02 September 2024

Ein Bier zum Radio

Es war um halb elf Uhr abends, und mir lief der Schweiß in Strömen über den Körper. Mein T-Shirt klebte, und die Feuchtigkeit auf meinem Rücken fand ich nicht mehr sonderlich angenehm. Im August war es in Karlsruhe oft sehr heiß und schwül, so auch an diesem Abend.

»Leute, ich weiß nicht, ob es bei euch auch so hohe Temperaturen hat«, sagte ich in das Mikrofon, das mir hing. »Hier im Studio bewegt sich die Luft nicht, und zu allem Überfluss haben wir im Kühlschrank nur pisswarmes Bier.«

Es gehörte zu meiner Art der Moderation dazu, dass ich nicht nur über die Bands sprach, die ich spielte, sondern auch vom Drumherum erzählte. Es konnte bei solchen Gelegenheiten passieren, dass ich vom Thema abkam, dann nicht über die Punk-Szene von Los Angeles schrieb, sondern eher darüber, dass bald wieder Chaostage vor der Tür standen und man sich auf diese richtig vorzubereiten hatte. Und manchmal wehklagte ich eben auch über das Wetter oder fehlendes Bier.

Ich erzählte etwas über die kommende Punkrock-Band, dann schob ich den Regler für den Plattenspieler nach oben und zog den Regler für das Mikrofon herunter. Sogar auf dem Mischpult hinterließen meine Finger feuchte Spuren. Normalerweise lehnte ich mich in so einer Lage zurück und atmete kurz durch, bevor ich mich auf die nächste Platte und die nächste Moderation einließ.

Meine Sendung im Freien Radio Querfunk versuchte ich so ernsthaft wie möglich zu machen. Ich hatte keine Ahnung, wie viele Leute mir zuhörten; es mussten einige sein, weil ich immer wieder auf sie angesprochen wurde.

Auf einmal klopfte es an der Tür zum Studio. Es klang energisch, das Pochen war laut.
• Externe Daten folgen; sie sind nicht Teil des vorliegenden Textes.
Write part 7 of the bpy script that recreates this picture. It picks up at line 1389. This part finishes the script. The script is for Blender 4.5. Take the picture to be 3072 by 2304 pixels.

Irritiert stand ich auf. Man musste, wenn man zu uns ins Studio wollte, eine recht steile Treppe hinuntergehen, die vom Hof hinunterführte. Wer das nicht wusste, fand uns nicht unbedingt; für Publikumsverkehr waren unsere kleinen Räumlichkeiten im Keller des Gewerbehofs nicht ausgelegt.

Ein Mann stand vor der Tür, er war kleiner als ich und schwenke etwas in der Hand. Er stand im Dunkeln, ich hatte das Licht hinter mir und konnte ihn kaum erkennen. Aber weil er harmlos aussah, machte ich die Tür auf.

Es war »der Kreisler«, den ich seit meiner Ankunft in Karlsruhe hatte. Der Diplom-Ingenieur und Experte für Lautsprecherboxen hielt eine Flasche Bier in der Hand, von der das Kondenswasser tropfte. Ich wusste, dass seine Werkstatt um die Ecke lag. Staunend starrte ich ihn an.

»Ich hör doch immer deine Sendung«, sagt er im lokalen Dialekt, der immer ein wenig gemütlich klang. »Und bei der Hitze kein kaltes Bier, das ist nicht zumutbar. Prost.«

Er grinste mir zu, soweit ich das sehen konnte; ein weißer Bart bedeckte das Gesicht zur Hälfte, weiße Haare und buschige Augenbrauen in strahlendem Weiß vervollständigten das Bild. Dann winkte er und verschwand in der Dunkelheit, bevor ich noch mehr als ein »danke« hervorstoßen konnte.

Ich stand da und starrte ihm nach. Und mit dem Bier, das Dipl.-Ing. Jürgen Leppert mir gebracht hatte, lief der Rest der Radiosendung wie geschmiert.